Only a number is wanted: how many lines in the listing contain the word "objects"?

--- BEGIN Input records ---

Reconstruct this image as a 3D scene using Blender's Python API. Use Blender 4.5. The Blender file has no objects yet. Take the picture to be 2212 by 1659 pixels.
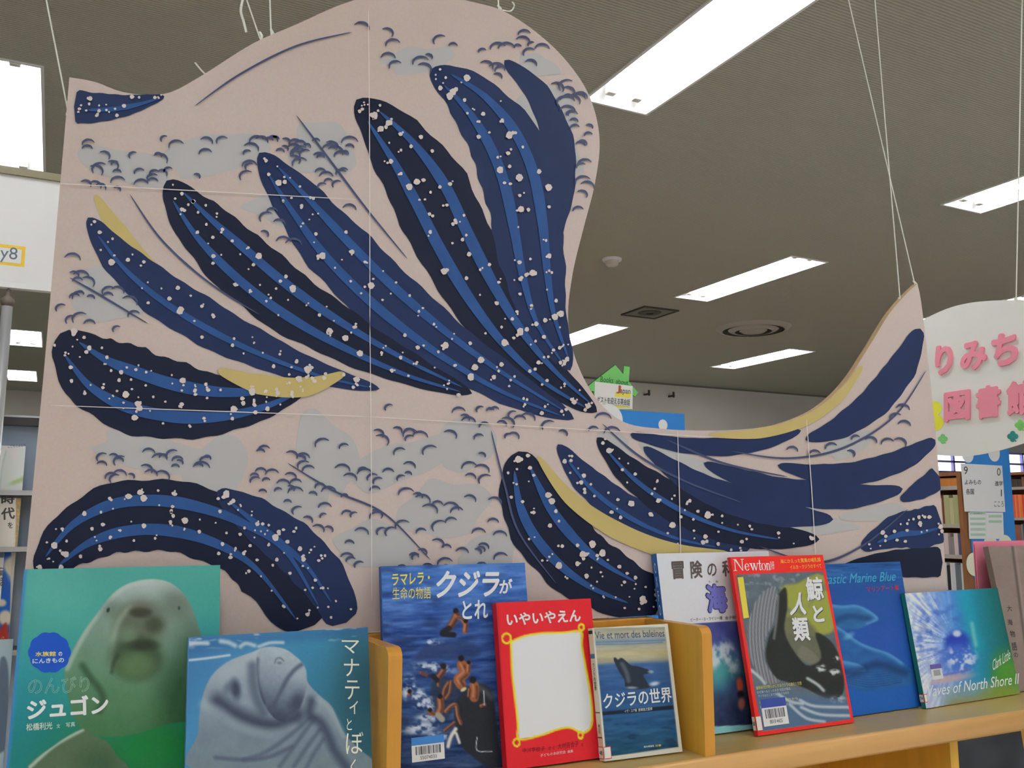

--- END Input records ---
--- BEGIN Input records ---

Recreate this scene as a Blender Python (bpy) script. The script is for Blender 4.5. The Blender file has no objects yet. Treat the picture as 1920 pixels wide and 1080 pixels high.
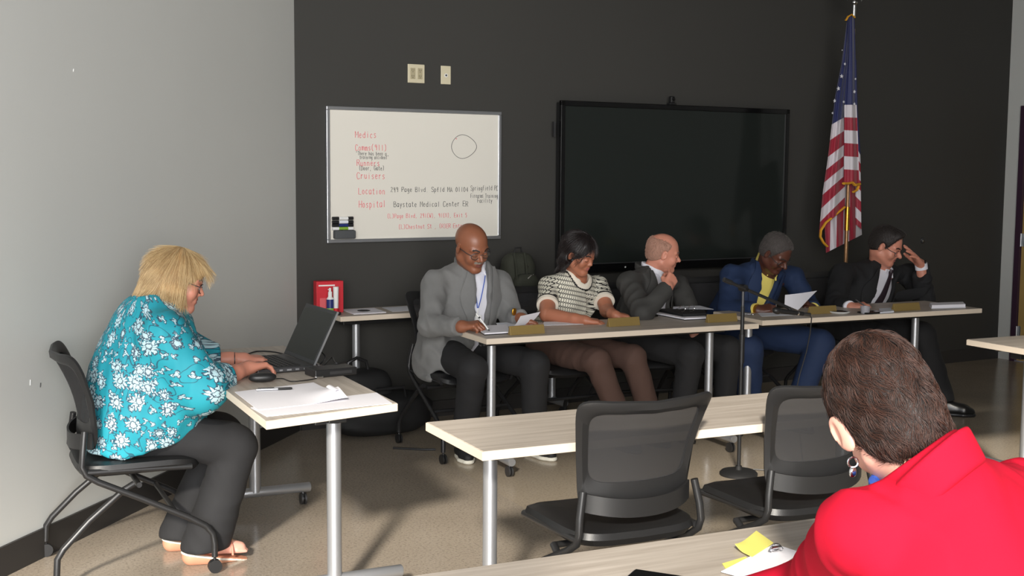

--- END Input records ---
--- BEGIN Input records ---

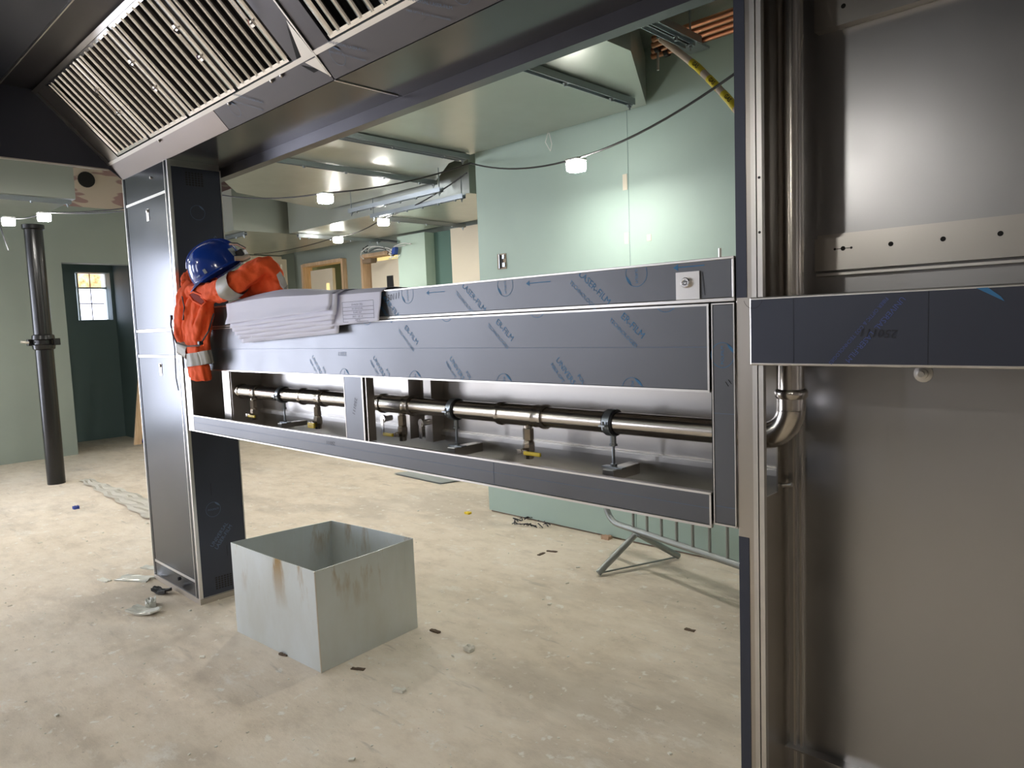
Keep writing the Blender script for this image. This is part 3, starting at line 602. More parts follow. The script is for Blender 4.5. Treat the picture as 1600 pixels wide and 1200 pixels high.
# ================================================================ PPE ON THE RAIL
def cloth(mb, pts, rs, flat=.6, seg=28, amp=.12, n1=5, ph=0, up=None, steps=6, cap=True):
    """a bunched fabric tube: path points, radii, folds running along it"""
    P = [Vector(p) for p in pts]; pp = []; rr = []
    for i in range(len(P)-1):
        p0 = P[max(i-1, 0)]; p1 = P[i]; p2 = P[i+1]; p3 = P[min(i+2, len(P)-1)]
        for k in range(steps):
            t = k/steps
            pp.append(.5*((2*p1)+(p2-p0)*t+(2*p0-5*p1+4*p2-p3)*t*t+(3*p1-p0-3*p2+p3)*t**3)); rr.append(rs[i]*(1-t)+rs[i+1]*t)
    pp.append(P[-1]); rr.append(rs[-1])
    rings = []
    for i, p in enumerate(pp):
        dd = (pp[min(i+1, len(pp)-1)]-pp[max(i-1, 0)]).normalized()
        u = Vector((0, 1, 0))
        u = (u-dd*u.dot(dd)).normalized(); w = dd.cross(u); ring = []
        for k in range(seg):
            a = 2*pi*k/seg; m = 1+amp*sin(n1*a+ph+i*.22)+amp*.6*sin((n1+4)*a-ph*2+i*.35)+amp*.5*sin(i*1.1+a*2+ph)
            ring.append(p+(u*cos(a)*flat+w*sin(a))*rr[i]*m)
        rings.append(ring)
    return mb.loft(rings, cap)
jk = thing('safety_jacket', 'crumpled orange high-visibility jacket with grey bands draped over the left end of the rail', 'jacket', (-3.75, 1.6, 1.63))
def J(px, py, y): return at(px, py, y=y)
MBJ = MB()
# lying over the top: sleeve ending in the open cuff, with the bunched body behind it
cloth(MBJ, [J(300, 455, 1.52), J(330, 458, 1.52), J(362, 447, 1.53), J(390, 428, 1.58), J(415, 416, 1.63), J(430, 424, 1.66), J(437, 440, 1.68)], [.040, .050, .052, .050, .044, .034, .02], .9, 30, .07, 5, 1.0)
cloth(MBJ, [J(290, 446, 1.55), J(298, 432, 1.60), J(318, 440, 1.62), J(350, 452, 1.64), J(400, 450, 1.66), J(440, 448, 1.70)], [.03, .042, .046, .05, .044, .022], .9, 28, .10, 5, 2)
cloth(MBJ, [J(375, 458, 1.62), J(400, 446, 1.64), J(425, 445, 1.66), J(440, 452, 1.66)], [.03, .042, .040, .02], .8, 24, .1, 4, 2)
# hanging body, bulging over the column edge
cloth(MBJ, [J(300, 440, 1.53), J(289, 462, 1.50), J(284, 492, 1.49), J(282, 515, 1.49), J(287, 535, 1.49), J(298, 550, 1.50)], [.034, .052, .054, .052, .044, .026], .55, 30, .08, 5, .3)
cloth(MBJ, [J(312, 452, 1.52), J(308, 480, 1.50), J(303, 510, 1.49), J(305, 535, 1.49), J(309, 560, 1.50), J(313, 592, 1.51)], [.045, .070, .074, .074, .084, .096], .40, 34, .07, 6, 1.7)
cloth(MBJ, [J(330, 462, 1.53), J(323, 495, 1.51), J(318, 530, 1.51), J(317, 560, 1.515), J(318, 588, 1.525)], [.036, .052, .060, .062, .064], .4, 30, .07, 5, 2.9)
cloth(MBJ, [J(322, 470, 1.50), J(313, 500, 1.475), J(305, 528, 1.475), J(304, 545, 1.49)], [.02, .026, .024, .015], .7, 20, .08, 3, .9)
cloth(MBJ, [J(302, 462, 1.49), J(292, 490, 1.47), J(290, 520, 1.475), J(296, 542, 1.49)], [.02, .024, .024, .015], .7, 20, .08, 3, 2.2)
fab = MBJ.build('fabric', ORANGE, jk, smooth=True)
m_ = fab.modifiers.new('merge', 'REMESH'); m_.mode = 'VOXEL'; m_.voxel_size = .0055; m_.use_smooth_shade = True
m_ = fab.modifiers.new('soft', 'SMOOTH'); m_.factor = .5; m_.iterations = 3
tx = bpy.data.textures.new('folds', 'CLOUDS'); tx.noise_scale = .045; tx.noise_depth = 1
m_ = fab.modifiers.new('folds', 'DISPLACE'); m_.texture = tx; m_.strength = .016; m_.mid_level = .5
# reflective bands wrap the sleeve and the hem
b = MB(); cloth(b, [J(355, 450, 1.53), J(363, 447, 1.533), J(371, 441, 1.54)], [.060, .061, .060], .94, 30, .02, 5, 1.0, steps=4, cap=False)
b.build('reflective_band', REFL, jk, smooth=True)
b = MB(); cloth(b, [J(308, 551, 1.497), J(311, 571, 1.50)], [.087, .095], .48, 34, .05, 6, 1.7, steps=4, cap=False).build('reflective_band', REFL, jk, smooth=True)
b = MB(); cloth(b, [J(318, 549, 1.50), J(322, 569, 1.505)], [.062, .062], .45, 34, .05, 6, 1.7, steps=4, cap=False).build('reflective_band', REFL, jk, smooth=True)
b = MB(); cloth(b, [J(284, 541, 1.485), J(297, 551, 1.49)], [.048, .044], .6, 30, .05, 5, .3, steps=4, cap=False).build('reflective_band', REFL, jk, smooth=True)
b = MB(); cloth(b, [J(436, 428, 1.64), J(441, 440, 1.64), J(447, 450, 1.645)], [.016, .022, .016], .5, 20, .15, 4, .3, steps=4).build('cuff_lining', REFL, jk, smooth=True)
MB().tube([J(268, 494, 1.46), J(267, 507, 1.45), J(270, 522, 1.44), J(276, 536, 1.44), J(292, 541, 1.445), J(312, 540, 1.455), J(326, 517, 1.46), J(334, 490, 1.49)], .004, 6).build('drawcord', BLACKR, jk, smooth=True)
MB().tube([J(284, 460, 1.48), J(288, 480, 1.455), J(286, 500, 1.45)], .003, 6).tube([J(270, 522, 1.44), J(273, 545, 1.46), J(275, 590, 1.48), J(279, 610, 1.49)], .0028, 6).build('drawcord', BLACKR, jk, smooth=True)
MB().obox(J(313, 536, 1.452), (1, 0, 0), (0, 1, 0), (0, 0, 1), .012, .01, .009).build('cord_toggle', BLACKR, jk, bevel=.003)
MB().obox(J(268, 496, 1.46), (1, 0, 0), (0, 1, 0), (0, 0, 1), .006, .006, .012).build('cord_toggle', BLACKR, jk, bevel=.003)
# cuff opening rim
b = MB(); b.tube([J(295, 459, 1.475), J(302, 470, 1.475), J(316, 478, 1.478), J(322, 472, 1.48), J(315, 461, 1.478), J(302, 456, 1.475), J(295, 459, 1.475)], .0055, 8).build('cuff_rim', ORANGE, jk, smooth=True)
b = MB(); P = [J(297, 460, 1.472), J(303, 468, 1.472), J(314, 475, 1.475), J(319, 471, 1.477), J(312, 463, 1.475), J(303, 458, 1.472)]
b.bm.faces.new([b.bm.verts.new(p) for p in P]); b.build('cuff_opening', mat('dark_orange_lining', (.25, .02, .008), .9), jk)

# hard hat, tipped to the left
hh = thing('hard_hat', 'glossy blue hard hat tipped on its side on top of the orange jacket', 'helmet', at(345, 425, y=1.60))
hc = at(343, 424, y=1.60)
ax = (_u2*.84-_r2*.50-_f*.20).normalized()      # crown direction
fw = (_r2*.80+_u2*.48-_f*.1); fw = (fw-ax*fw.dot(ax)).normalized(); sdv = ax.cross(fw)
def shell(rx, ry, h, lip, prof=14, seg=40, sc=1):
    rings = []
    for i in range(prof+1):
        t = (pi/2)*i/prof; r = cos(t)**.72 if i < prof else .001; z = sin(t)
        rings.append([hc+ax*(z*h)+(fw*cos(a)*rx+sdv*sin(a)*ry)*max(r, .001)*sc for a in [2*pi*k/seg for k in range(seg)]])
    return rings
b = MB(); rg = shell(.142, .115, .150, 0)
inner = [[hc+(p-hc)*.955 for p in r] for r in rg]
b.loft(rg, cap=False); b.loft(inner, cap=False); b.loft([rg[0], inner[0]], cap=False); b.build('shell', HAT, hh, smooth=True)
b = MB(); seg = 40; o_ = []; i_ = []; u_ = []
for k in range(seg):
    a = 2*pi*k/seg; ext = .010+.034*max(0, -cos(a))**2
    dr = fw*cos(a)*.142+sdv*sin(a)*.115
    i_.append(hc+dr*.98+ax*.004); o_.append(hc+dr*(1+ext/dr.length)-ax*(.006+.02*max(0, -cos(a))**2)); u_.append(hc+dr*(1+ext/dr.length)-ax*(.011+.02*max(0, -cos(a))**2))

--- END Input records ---

### Exercise result
2